Korean Modern Literature Review: “Kwon Sun-chan and Nice People” by Lee Ki-ho


Screen Shot 2016-07-03 at 10.33.39 AM
Kwon Sun-chan and Nice People
is by Lee Ki-ho who has also had At Least We Can Apologize and So Far, and Yet So Near translated into English. It is a very short story of two men and a problem. The narrator is a professor living away from Seoul and his family. He lives in a run-down apartment that is out of the way even for the countryside. As the story opens he is suffering from a case of writer’s block caused by a combination of lethargy and rage, or a case of lethargy and rage caused by writer’s block. To get to sleep he frequents a nearby pub, where he drinks maekju (Beer with soju mixed in). He is also prone to taking his rage out on those about him, for reasons he does not fully understand. This pattern has gone on, more or less, for eight years.

This rut-like life is interrupted one day when a strange and vague “off” looking man appears at the pub and then shortly outside of the apartment. The man is Kwon Sun-chan of the book’s title, and he is there to attempt to get back 7,000,000 won, which has been overpaid to a loan shark. The loan shark, however, does not live in room 502 of the apartment, as Kwon believes. Kwon’s arrival breaks up everybody’s rut – over time his small encampment and protest sign come to dominate everyone’s consciousness. This includes the woman in 502, who goes into self-imposed exile within her own apartment.

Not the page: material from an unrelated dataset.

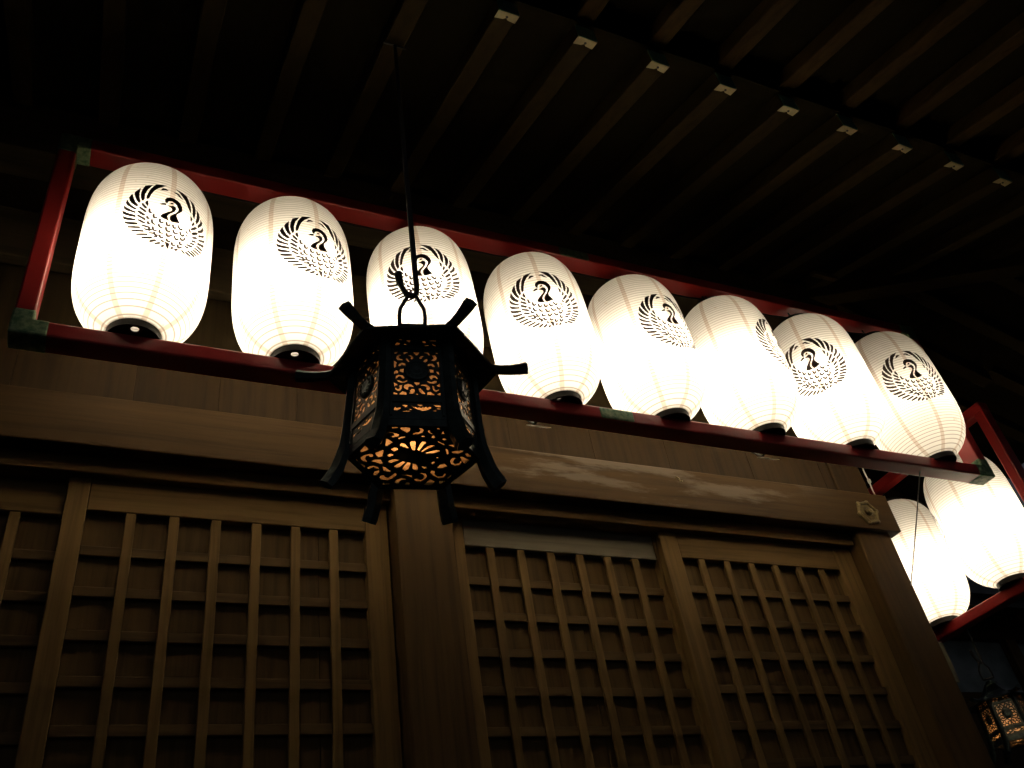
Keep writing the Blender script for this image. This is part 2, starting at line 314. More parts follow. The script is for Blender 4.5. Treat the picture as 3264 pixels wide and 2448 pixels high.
CREST = "-189,1214 -475,1146 -592,920 -651,685 -671,535 -655,449 -593,506 -555,688 -492,858 -400,1002 -310,1084;-554,1097 -747,1020 -803,838 -823,649 -805,502 -764,359 -705,425 -712,647 -668,856 -605,985;-848,902 -966,758 -991,678 -950,504 -899,375 -834,265 -793,319 -844,506 -858,685;-1040,661 -1114,494 -1073,347 -1007,237 -879,115 -830,171 -926,305 -992,476;-1150,410 -1174,282 -1124,176 -1031,85 -902,-22 -858,26 -1001,152 -1078,265;-1204,169 -1197,57 -1140,-25 -1025,-92 -881,-161 -866,-105 -987,-27 -1093,52;-1227,-40 -1200,-160 -1115,-232 -992,-288 -852,-328 -864,-236 -985,-190 -1102,-128;-1191,-251 -1160,-384 -1066,-433 -955,-456 -831,-463 -852,-397 -969,-356 -1088,-323;-1127,-471 -1089,-581 -983,-611 -859,-621 -760,-608 -787,-539 -891,-522 -1013,-516;-618,412 -684,332 -660,239 -587,156 -592,294;-360,923 -290,1049 -210,1074 -124,1006 -225,985 -298,952;0,1023 99,1076 168,1050 232,986 300,889 181,942 114,996;38,1229 262,1194 399,1142 498,967 561,816 580,660 594,531 492,673 375,912 217,1080;491,1105 659,1012 729,860 745,702 712,405 635,552 628,753 573,936;762,896 874,800 915,686 895,514 813,301 766,382 791,551 787,723;953,673 1047,567 1028,452 874,193 862,306 942,475;1070,441 1125,349 1083,220 923,50 872,96 1008,254;1183,208 1163,84 933,-114 937,-20 1060,73;1225,27 1215,-90 947,-265 949,-187 1086,-86;1231,-170 1189,-310 919,-432 926,-336;1192,-418 1129,-507 973,-547 862,-520 942,-458 1102,-421;576,478 658,387 627,226 580,289;720,330 743,219 667,85 643,167;-128,460 -185,519 -195,604 -159,691 -79,763 29,782 145,756 238,684 295,583 319,462 291,373 205,238 170,175 172,114 210,23 287,-103 160,-161 49,-187 5,-137 -10,-51 3,30 76,138 135,212 169,286 204,378 189,454 137,546 68,604 -5,627 -63,609 -100,554;-120,403 -20,437 46,473 114,455 133,361 102,260 6,128 -51,47 -72,-38 -54,-113 -30,-185 -155,-175 -260,-128 -212,-10 -125,92 -23,193 28,257 23,317 -17,355;-50,-1022 82,-1046 67,-1275 -5,-1167;-1002,-737 -853,-753 -713,-747 -691,-706 -723,-672 -861,-672 -1009,-673 -1021,-707;-892,-880 -747,-887 -611,-875 -586,-834 -620,-799 -756,-804 -899,-813 -910,-849;-757,-1020 -625,-1005 -501,-974 -483,-933 -516,-905 -640,-929 -770,-957 -777,-991;-616,-1121 -495,-1100 -382,-1063 -362,-1019 -399,-992 -513,-1022 -629,-1058 -638,-1092;-405,-1204 -332,-1169 -271,-1125 -257,-1074 -303,-1056 -367,-1094 -430,-1143 -434,-1181;-268,-1250 -203,-1211 -150,-1168 -138,-1120 -183,-1107 -240,-1146 -296,-1196 -297,-1231;-90,-1273 -63,-1245 -48,-1215 -51,-1164 -98,-1176 -117,-1203 -133,-1240 -123,-1273;-766,221 -719,136 -666,65 -612,56 -613,120 -660,193 -720,268 -759,264;-806,62 -730,-23 -652,-91 -602,-81 -614,-23 -687,48 -773,118 -806,101;-831,-105 -754,-182 -676,-243 -622,-226 -639,-162 -711,-99 -800,-38 -834,-60;-819,-271 -726,-347 -632,-407 -588,-389 -605,-337 -694,-275 -795,-211 -824,-233;-790,-446 -709,-504 -628,-549 -588,-528 -606,-482 -683,-434 -770,-389 -796,-411;-679,-639 -602,-671 -525,-689 -493,-660 -515,-621 -588,-599 -670,-582 -690,-608;-600,-774 -525,-796 -452,-802 -424,-772 -447,-736 -518,-724 -597,-717 -611,-745;-458,-892 -383,-889 -314,-873 -293,-839 -322,-812 -392,-822 -465,-838 -473,-867;-330,-987 -287,-986 -251,-975 -232,-942 -260,-916 -298,-922 -337,-935 -345,-963;826,-678 957,-672 1088,-644 1137,-599 1114,-556 978,-581 847,-607 821,-638;771,-784 892,-793 1014,-779 1059,-740 1040,-697 916,-707 796,-718 771,-745;713,-879 808,-902 903,-904 945,-873 934,-827 837,-819 738,-817 713,-843;605,-978 725,-1003 845,-1005 894,-965 875,-918 755,-910 631,-909 605,-938;544,-1065 629,-1094 714,-1104 756,-1072 743,-1027 658,-1011 567,-1003 542,-1029;422,-1090 461,-1127 506,-1150 549,-1130 545,-1083 504,-1057 453,-1036 426,-1058;253,-1211 293,-1186 323,-1157 338,-1106 291,-1100 257,-1127 225,-1163 223,-1196;161,-1212 185,-1184 199,-1155 194,-1103 147,-1121 129,-1147 117,-1183 129,-1214;679,-71 764,28 839,131 849,204 783,175 705,77 633,-31 636,-75;717,-225 806,-146 880,-64 906,17 833,1 756,-77 680,-169 675,-216;739,-355 813,-306 876,-251 908,-184 848,-184 782,-236 716,-299 705,-339;717,-503 786,-472 845,-434 879,-378 831,-364 770,-397 708,-442 694,-477;661,-625 738,-607 809,-579 843,-535 809,-509 736,-534 663,-564 646,-596;563,-776 657,-753 740,-718 775,-673 739,-645 652,-676 565,-713 549,-743;514,-882 577,-872 629,-854 659,-817 630,-787 573,-802 518,-824 502,-851;558,-127 581,-171 612,-208 649,-198 657,-159 632,-121 596,-86 568,-99;475,-277 493,-312 518,-338 556,-328 563,-286 541,-259 509,-235 482,-250;493,-426 510,-447 534,-454 567,-434 563,-397 543,-385 516,-381 494,-400;432,-576 448,-604 470,-625 507,-613 510,-574 493,-552 464,-536 441,-549;-287,341 -215,362 -151,391 -135,430 -167,451 -232,427 -299,394 -305,365;-245,390 -191,401 -145,416 -131,446 -156,464 -203,451 -251,432 -257,412;-31,504 7,513 38,524 55,557 28,579 -5,569 -38,551 -44,530;-568,94 -571,21 -568,-26 -557,-66 -531,-96 -498,-97 -464,-81 -479,-30 -500,-38 -498,-41 -500,-35 -506,-12 -513,25 -521,91;-443,-89 -449,-165 -445,-217 -426,-258 -387,-277 -351,-258 -313,-224 -334,-176 -373,-207 -380,-207 -380,-207 -384,-195 -390,-162 -394,-93;-272,-216 -279,-288 -276,-340 -255,-381 -214,-395 -177,-378 -133,-343 -152,-293 -197,-326 -209,-327 -210,-326 -215,-315 -221,-284 -222,-213;-100,-273 -98,-341 -87,-386 -61,-422 -19,-422 13,-393 49,-350 21,-307 -17,-350 -27,-353 -26,-353 -31,-347 -41,-321 -54,-259;75,-275 80,-339 92,-382 119,-413 158,-415 189,-390 223,-352 198,-308 163,-344 157,-346 156,-346 149,-336 138,-313 122,-251;215,-231 246,-297 273,-339 308,-363 351,-355 377,-317 398,-261 351,-248 336,-289 335,-289 336,-290 321,-278 296,-251 252,-190;-602,-227 -598,-278 -590,-311 -574,-342 -540,-355 -515,-337 -494,-309 -525,-265 -541,-284 -528,-291 -528,-294 -533,-282 -542,-263 -556,-218;-464,-316 -471,-380 -467,-427 -451,-469 -424,-498 -391,-513 -342,-523 -335,-471 -373,-461 -387,-447 -399,-429 -407,-408 -413,-376 -417,-320;-280,-440 -283,-492 -275,-532 -256,-566 -226,-585 -193,-590 -147,-591 -143,-539 -183,-534 -199,-525 -210,-511 -219,-498 -225,-479 -234,-433;-93,-479 -92,-547 -80,-595 -54,-631 -16,-642 23,-630 69,-602 57,-550 11,-576 -5,-574 -14,-568 -24,-554 -35,-527 -46,-463;104,-478 108,-539 123,-581 153,-611 193,-612 232,-594 278,-561 266,-510 216,-542 196,-545 185,-540 176,-532 166,-511 151,-454;293,-428 311,-501 332,-547 370,-572 415,-554 443,-511 473,-445 430,-428 403,-483 391,-494 393,-495 385,-489 367,-462 337,-395;-424,-594 -420,-665 -410,-711 -388,-751 -352,-769 -318,-760 -276,-738 -292,-689 -328,-707 -337,-704 -344,-697 -352,-681 -364,-649 -376,-587;-239,-653 -247,-709 -243,-753 -221,-787 -186,-800 -151,-789 -106,-769 -115,-718 -161,-735 -174,-733 -180,-728 -184,-721 -189,-703 -192,-650;-54,-701 -54,-768 -38,-812 2,-835 45,-815 82,-774 130,-713 101,-674 49,-735 20,-755 10,-758 10,-758 3,-746 -7,-687;151,-692 172,-757 195,-797 228,-821 270,-810 295,-773 319,-717 275,-701 255,-743 251,-747 253,-748 242,-740 224,-717 191,-656;331,-629 335,-681 350,-719 384,-736 424,-721 452,-690 489,-643 458,-606 420,-650 406,-658 402,-659 401,-658 393,-647 375,-600;-551,-425 -560,-473 -558,-509 -540,-540 -512,-555 -484,-553 -445,-543 -454,-491 -486,-496 -494,-492 -496,-489 -498,-486 -501,-472 -505,-434;-363,-790 -363,-847 -353,-888 -329,-919 -295,-929 -262,-918 -221,-895 -236,-847 -274,-865 -286,-864 -292,-859 -298,-850 -306,-831 -316,-780;-224,-838 -225,-891 -216,-928 -191,-958 -156,-964 -124,-948 -85,-925 -97,-876 -139,-897 -151,-897 -156,-893 -161,-887 -168,-874 -177,-828;-35,-909 -32,-955 -20,-989 5,-1011 39,-1012 67,-999 103,-979 93,-926 54,-947 42,-946 37,-944 32,-939 23,-927 10,-889;124,-949 112,-1004 114,-1044 135,-1077 172,-1081 205,-1064 246,-1036 231,-987 188,-1013 176,-1015 176,-1015 175,-1013 172,-997 172,-945;289,-929 281,-999 287,-1046 319,-1078 365,-1062 400,-1024 444,-963 412,-926 365,-988 343,-1003 344,-1003 347,-1005 342,-984 338,-915;333,-787 324,-845 327,-885 349,-920 389,-920 421,-898 461,-862 441,-818 400,-849 391,-851 393,-853 391,-848 386,-829 382,-771;-153,-1006 -156,-1034 -151,-1055 -134,-1074 -113,-1078 -97,-1075 -71,-1077 -61,-1024 -87,-1022 -92,-1017 -97,-1012 -102,-1006 -107,-1004 -115,-996;-514,-618 -518,-666 -512,-703 -496,-734 -467,-749 -440,-748 -402,-740 -409,-690 -440,-693 -446,-689 -450,-683 -455,-675 -460,-659 -467,-621"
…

It is here the “Nice People” of the title kick in as they communally attempt to create a solution to the situation. One of the central questions asked by this short novella, though never asked explicitly is, “why are these people being nice?” As time goes by it become increasingly clear what solution Kwon wants and that it is not one that the apartment residents can provide. This only increases the sense of impotence that the apartment residents feel; an impotence that increasingly turns to anger.

And this is Lee’s point. The ending is a kind of reveal which tears off any bandaids that the previous proceedings might have had, and it is in this that Lee draws his final conclusions on how society warps our reactions to each other. In that way it is entirely of a piece with his At Least We Can Apologize, which also demonstrates how our power structure bends us to its own uses or, just bends us. The translation by Stella Kim is solid and the volume contains the original Korean text, a “Writer’s Note”, “Commentary”, and “Critical Acclaim” sections. Lee’s comments suggest that he might have shared the writer’s block that the narrator endures, and for similar reasons. The “Critical Acclaim” is an amusingly brief two paragraphs, one each by two critics, that manages to somehow fit in the phrase “sweating like a pig”^^, which seems to be a rather liberal translation of something like “spilling sweat.”^^

Another story of alienation by Lee, by which I mean a solid read in modern/post-modern Korean fiction.